Churchill could weep for bombed-out British families and remain cold to suffering elsewhere in the Empire.
8s at their worst become tyrants, convinced of their own righteousness, brutal to those who get in their way. Churchill had both the heroic and tyrannical aspects of the 8 in full measure.
The 1945 Shock: When the Nation Said No
Three months after Germany surrendered, Britain held an election. Churchill was the most popular man in the country, with approval ratings above 80%.
He lost in a landslide.
The Labour Party won 393 seats to the Conservatives' 197. A humiliating rejection.
Churchill woke on July 26, 1945, with what he described as "a sharp stab of almost physical pain. A hitherto subconscious conviction that we were beaten broke forth and dominated my mind... The power to shape the future would be denied me."
Clementine, trying to comfort him, suggested the defeat might be "a blessing in disguise."
Churchill's reply was quintessential 8: "At the moment it seems quite effectively disguised."
King George VI offered him the Order of the Garter, the highest honor in his gift. Churchill declined, noting ruefully that the British people had just given him "the order of the boot."
How does an 8 handle public rejection after their greatest triumph? With gallows humor, wounded pride, and eventually a comeback.
Churchill remained party leader, kept fighting, and won the 1951 election to serve as Prime Minister again until 1955.
8s don't stay down. Even when they're crushed, they get back up.
The Type 8's Growth Path: From Challenger to Helper
Understanding Churchill fully requires understanding how 8s grow and struggle according to the Enneagram.
Under stress, 8s move toward Type 5. They become withdrawn, secretive, detached. They retreat from the front lines to observe and strategize.
Churchill showed this pattern clearly. His painting. His prolific writing (over 40 books, winning him the Nobel Prize in Literature). His periods of depression and isolation. When overwhelmed, he didn't keep charging forward. He withdrew into contemplation.
In growth, 8s move toward Type 2. They become more nurturing, more attuned to others' needs, more willing to be vulnerable.
Churchill showed this too. His devotion to Clementine. His fierce loyalty to friends. His capacity for tears and empathy. Clement Attlee, his political rival, noted Churchill's "extreme sensitiveness to suffering" and recalled "his eyes filling up with tears when he talked of the sufferings of the Jews in Germany."

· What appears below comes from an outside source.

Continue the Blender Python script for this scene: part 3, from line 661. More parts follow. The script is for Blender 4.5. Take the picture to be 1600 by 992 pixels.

The man who could be brutal and domineering could also be tender and caring. That's the 8's paradox.
A Man of Contradictions
Winston Churchill was:
- A warrior who wept openly at films
- A commanding presence who battled crippling depression
- A man who projected invincibility while confessing to suicidal thoughts
- A leader who inspired millions while treating some of his staff terribly
- A defender of freedom who held racist views about colonized peoples
- A husband who adored his wife but slept in a separate bedroom
All of this makes sense through the lens of the Type 8. The armor. The vulnerability underneath. The drive to control because control feels like survival. The fierce loyalty and fierce cruelty. The refusal to ever surrender.
"History will be kind to me," Churchill once said, "for I intend to write it."
And he did. Both with his pen and with his actions.
For all his flaws, when civilization needed someone willing to stand alone against evil, Churchill was there. The Black Dog howling at his heels. Paint still drying on his canvas. The photo of Mrs. Everest by his bed.
That's what a Type 8 can become. Not a hero without shadows. Someone whose fierce will makes them equal to the moment, even when that moment is the darkest in history.
Disclaimer This analysis of Winston Churchill's Enneagram type is speculative, based on publicly available information, and may not reflect the actual personality type of Churchill.